Exercise directions:
Note each line where "struct" appears, and copy it.

Dataset excerpt:
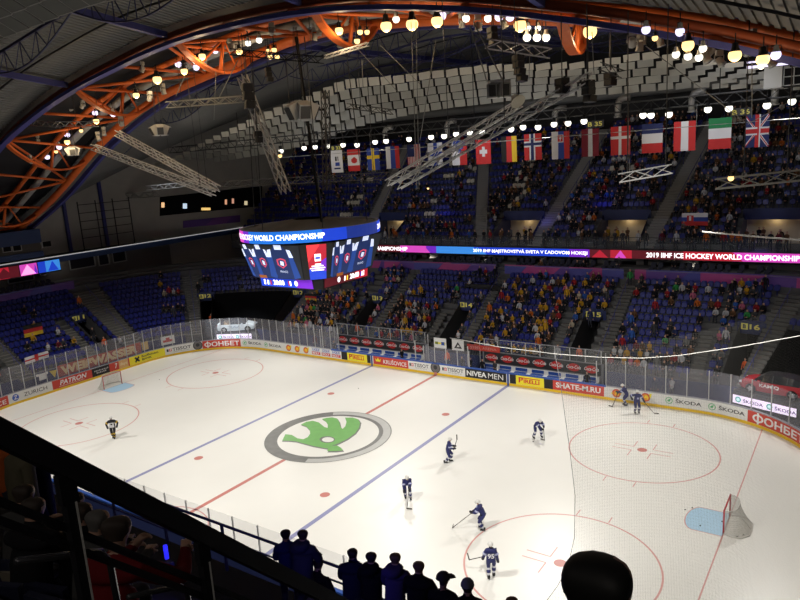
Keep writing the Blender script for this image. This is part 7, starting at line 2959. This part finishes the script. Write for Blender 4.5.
player(p, h, 'player in dark blue bent deep over a stick in front of the yellow board', FR, pelvis=(0, 0.15, 0.84), lean=0.85, head=(-0.1, 0.0), hands=((0.20, -0.50, 0.92), (0.22, -0.42, 0.62)), feet=((0.26, 0.0, 0), (-0.30, 0.06, 0)),
       stick=(loc2w(p, h, (0.2, -0.46, 1.02)), (14.02, 5.62, 0.05), (-0.6, 0.15, 0)), stick_label='upright stick of the deeply bent player before the yellow board')
h = (-0.95, -0.15)
p = (16.85, 14.15, 0)
player(p, h, 'player in dark blue gliding along the far boards by the orange emblem', FR, pelvis=(0, 0.12, 0.86), lean=0.5, head=(-0.2, 0.1), hands=((0.2, -0.52, 1.05), (-0.05, -0.5, 0.9)), feet=((0.10, 0.1, 0), (-0.1, -0.02, 0)),
       stick=(loc2w(p, h, (0.12, -0.45, 1.05)), (16.12, 13.45, 0.05), (-0.5, 0.1, 0)), stick_label='stick of the player gliding along the far boards')
h = (0.5, -0.87)
p = (18.02, 13.0, 0)
player(p, h, 'player in dark blue standing upright facing the camera near the far boards', FR, pelvis=(0, 0, 0.90), lean=0.12, hands=((0.5, -0.1, 0.85), (-0.40, -0.15, 1.15)), feet=((0.13, 0, 0), (-0.13, 0.02, 0)), elbow=(1, 0.3, -0.2),
       stick=(loc2w(p, h, (0.40, -0.1, 0.92)), (19.15, 13.35, 0.05), (0.5, 0.1, 0)), stick_label='stick held out to the right by the upright player near the far boards')

# ================================================================ near stand
NS, NZ0, NY0 = 0.93, 10.55, -27.4


def near_z(y):
    return NZ0 + NS * (NY0 - y)


mb = MB()
mb.quad((-45, -27.4, NZ0), (40, -27.4, NZ0), (40, -25.7, NZ0), (-45, -25.7, NZ0))
mb.quad((-45, -25.7, NZ0 - 1.6), (40, -25.7, NZ0 - 1.6), (40, -25.7, NZ0), (-45, -25.7, NZ0))
for k in range(16):
    y1 = NY0 - 0.85 * k
    z = near_z(y1 - 0.85)
    mb.quad((-45, y1 - 0.85, z), (40, y1 - 0.85, z), (40, y1, z), (-45, y1, z))
    mb.quad((-45, y1, z - 0.79), (40, y1, z - 0.79), (40, y1, z), (-45, y1, z))
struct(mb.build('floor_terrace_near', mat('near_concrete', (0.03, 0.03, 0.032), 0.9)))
mb = MB()
for k in range(9):
    y1 = -18.4 - 0.8 * k
    z = 1.2 + 0.46 * k
    mb.quad((-30, y1 - 0.8, z), (36, y1 - 0.8, z), (36, y1, z), (-30, y1, z))
    mb.quad((-30, y1, z - 0.46), (36, y1, z - 0.46), (36, y1, z), (-30, y1, z))
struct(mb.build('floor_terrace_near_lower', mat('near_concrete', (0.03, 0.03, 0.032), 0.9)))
mb = MB()
mb.box((3, -17.9, 0.7), (66, 0.12, 1.3))
struct(mb.build('wall_front_near', BLUE_W))
rows = MB()
for k in range(9):
    x = -28.0
    while x < 34:
        x += 0.52
        P = Vector((x, -18.4 - 0.8 * k - 0.45, 1.2 + 0.46 * k))
        px = pix(P)
        if px is None or not (-10 < px[0] < 520):
            continue
        b = len(rows.v)
        rows.v.extend([(-a + P.x, -c + P.y, d + P.z) for a, c, d in SV])
        rows.f.extend([[b + i for i in f] for f in SF])
        rows.m.extend([0] * len(SF))
        rows.sm.extend(SS)
o = rows.build('seating_rows', [SEAT])
tag(o, 'dark rows of seats in the near lower stand behind the railing', 'seats', None, 'stuff')
NORD = sorted([-9.2, -7.5, -6.8, -4.9, -4.0, -2.3, -1.2, 0.3, 1.4, 2.5, 3.6, 5.2, 6.1, 7.4, -11.3, -13.0, -14.5, 9.0])
i = 0
for x, k, c in ((-9.2, 1, 'white'), (-7.5, 2, 'black'), (-6.8, 1, 'grey'), (-4.9, 2, 'black'), (-4.0, 1, 'white'), (-2.3, 3, 'navy'), (-1.2, 1, 'black'), (0.3, 2, 'dark grey'), (1.4, 1, 'yellow'), (2.5, 2, 'black'), (3.6, 1, 'white'), (5.2, 3, 'navy'), (6.1, 1, 'yellow'), (7.4, 2, 'black'), (-11.3, 2, 'white'), (-13.0, 1, 'black'), (-14.5, 3, 'grey'), (9.0, 2, 'yellow')):
    i += 1
    o = link('person', person_mesh('sit', c, i % 2))
    o.location = (x, -18.4 - 0.8 * k - 0.4, 1.2 + 0.46 * k)
    o.rotation_euler = (0, 0, pi)
    tag(o, 'person in %s top in the near lower stand, row %s, %s from the left' % (c, ('one', 'two', 'three', 'four')[k], nth(NORD.index(x) + 1)), 'person', 'spectators in the near lower stand')

# parapet rail of the near upper stand
pr = thing('parapet_railing', 'dark railing the row of standing onlookers lean on', 'railing', (10, -25.85, NZ0))
m = MB()
m.tube([(-40, -25.85, NZ0 + 1.08), (40, -25.85, NZ0 + 1.08)], 0.03, 6)
m.build('top_rail', NAVY_STEEL, pr, True)
m = MB()
m.tube([(-40, -25.85, NZ0 + 0.75), (40, -25.85, NZ0 + 0.75)], 0.02, 5)
m.tube([(-40, -25.85, NZ0 + 0.42), (40, -25.85, NZ0 + 0.42)], 0.02, 5)
m.build('middle_rail', NAVY_STEEL, pr, True)
for i in range(41):
    m = MB()
    m.beam((-40 + 2 * i, -25.85, NZ0), (-40 + 2 * i, -25.85, NZ0 + 1.08), 0.05, 0.05)
    m.build('post', NAVY_STEEL, pr, True)

# row of onlookers
FG = {k: mat('coat_' + k, v, 0.9, spec=0.1) for k, v in {'blue': (0.02, 0.03, 0.12), 'slate': (0.04, 0.04, 0.075), 'black': (0.01, 0.01, 0.012), 'navy': (0.013, 0.015, 0.04), 'purple': (0.06, 0.045, 0.13), 'red': (0.12, 0.008, 0.01), 'olive': (0.10, 0.09, 0.06), 'orange': (0.35, 0.08, 0.02), 'grey': (0.05, 0.05, 0.05)}.items()}
SKIN_D = mat('skin_dim', (0.36, 0.21, 0.15), 0.6)
HAIR_G = mat('hair_grey', (0.09, 0.085, 0.08), 0.7)


def onlooker(u, v, y, coat, label, hair=HAIR, turn=0.0, lean=0.22, hy=0.0, bulk=1.12, cap=None, hood=False, hands=None):
    """standing at the parapet, back to the camera; u, v = head centre"""
    H = at_y(u, v, y)
    me = figure('body', [SKIN_D, hair, FG[coat], TROUSERS, SHOES], PT_, pelvis=(0, 0.1, 0.93), lean=lean, head=(-0.1, hy), hands=hands or ((0.12, -0.34, 1.06), (-0.12, -0.34, 1.06)), bulk=bulk, coat=0.03, sub=2, fingers=True, face=True, elbow=(0.7, 0.5, -0.8), feet=((0.13, 0.1, 0), (-0.13, 0.12, 0)))
    turn += 0.55
    hc = Vector(me['head_center'])
    R = Matrix.Rotation(pi + turn, 3, 'Z')
    off = R @ hc
    zf_ = H.z - off.z
    g = thing('person', label, 'person', (H.x - off.x, H.y - off.y, zf_), pi + turn)
    link('body', me, g)
    Rm = Matrix.Rotation(hy, 3, 'Z') @ Matrix.Rotation(lean - 0.1, 3, 'X')
    if cap:
        m = MB()
        V, F = [], []
        for i in range(6):
            th = i / 5 * radians(92)
            for k in range(16):
                a = 2 * pi * k / 16
                V.append(hc + Rm @ Vector((0.104 * sin(th) * cos(a), 0.118 * sin(th) * sin(a), 0.11 * cos(th) + 0.015)))
        for i in range(5):
            for k in range(16):
                k2 = (k + 1) % 16
                F.append((i * 16 + k, i * 16 + k2, (i + 1) * 16 + k2, (i + 1) * 16 + k))
        m.add(V, F, 0, True)
        if cap[1]:
            m.plate([hc + Rm @ Vector(q) for q in ((-0.08, -0.09, 0.02), (0.08, -0.09, 0.02), (0.06, -0.2, 0.0), (0, -0.215, 0.0), (-0.06, -0.2, 0.0))], (0, 0, 1), 0.012)
        m.build('cap', cap[0], g)
    if hood:
        ax = Matrix.Rotation(lean, 3, 'X')
        m = MB()
        c = Vector((0, 0.1, 0.93)) + ax @ Vector((0, 0.07, 0.53))
        m.lathe([(0.02, -0.10), (0.10, -0.09), (0.15, -0.03), (0.155, 0.03), (0.12, 0.07), (0.06, 0.06)], c, 14, axis=ax @ Vector((0, 0.25, 1)))
        m.build('hood', FG[coat], g)
    return g


YF = -26.5
onlooker(285.4, 533.5, YF, 'blue', 'person in blue jacket at the parapet, leftmost of the row of onlookers', turn=0.15)
onlooker(302.5, 534, YF - 0.25, 'slate', 'person in slate hooded jacket at the parapet, beside the blue jacket', hood=True, turn=-0.25, bulk=1.25)
onlooker(318, 563, YF - 0.1, 'black', 'person in black with long hair crouched lower beside the slate jacket', lean=0.55, turn=-0.2)
onlooker(352, 553, YF, 'navy', 'person in navy jacket looking right, third head in the onlooker row', turn=-0.1, hy=-0.5, bulk=1.2)
onlooker(371, 556.5, YF, 'black', 'person in black jacket between the navy jacket and the purple coat', turn=-0.2, hood=True, bulk=1.2)
onlooker(395, 557.5, YF, 'purple', 'short haired person in purple coat with dark hood at the parapet', hair=HAIR_B, hood=True, turn=-0.25, bulk=1.15)
onlooker(418.5, 566, YF, 'black', 'broad person in black jacket with brown hair, right of the purple coat', hair=HAIR_B, turn=-0.3, bulk=1.3)
onlooker(443, 579, YF, 'black', 'bearded person in black wearing a peaked cap turned to the right', turn=-0.3, hy=-0.7, cap=(mat('cap_dark', (0.03, 0.03, 0.03), 0.8), True))
onlooker(467.5, 586, YF, 'black', 'person in black wearing a grey knitted cap', turn=-0.1, cap=(mat('cap_grey', (0.16, 0.16, 0.19), 0.9), False))
onlooker(512, 602, YF, 'black', 'person in black whose head top just shows at the lower edge', hair=HAIR_B)
H = CAM + ray(596, 586) * 1.86
me = figure('body', [SKIN_D, mat('hair_black', (0.006, 0.006, 0.006), 0.6), FG['black'], TROUSERS, SHOES], PT_, lean=0.05, bulk=1.15, coat=0.02, sub=2, fingers=True, face=True, headr=1.08, head=(0.05, 0.0))
_hc = Vector(me['head_center'])
for q_ in me.vertices:
    if q_.co.z > _hc.z - 0.12:
        q_.co.z = _hc.z + (q_.co.z - _hc.z) * (1.3 if q_.co.z > _hc.z else 1.0)
off = Matrix.Rotation(pi, 3, 'Z') @ Vector(me['head_center'])
g = thing('person', 'large dark head of a person standing right in front of the camera', 'person', (H.x - off.x, H.y - off.y, H.z - off.z), pi)
link('body', me, g)
mb = MB()
mb.box((H.x - off.x, H.y - off.y, H.z - off.z - 0.2), (1.6, 0.8, 0.4))
struct(mb.build('floor_step_near', mat('near_concrete', (0.03, 0.03, 0.032), 0.9)))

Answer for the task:
struct(mb.build('floor_terrace_near', mat('near_concrete', (0.03, 0.03, 0.032), 0.9)))
struct(mb.build('floor_terrace_near_lower', mat('near_concrete', (0.03, 0.03, 0.032), 0.9)))
struct(mb.build('wall_front_near', BLUE_W))
struct(mb.build('floor_step_near', mat('near_concrete', (0.03, 0.03, 0.032), 0.9)))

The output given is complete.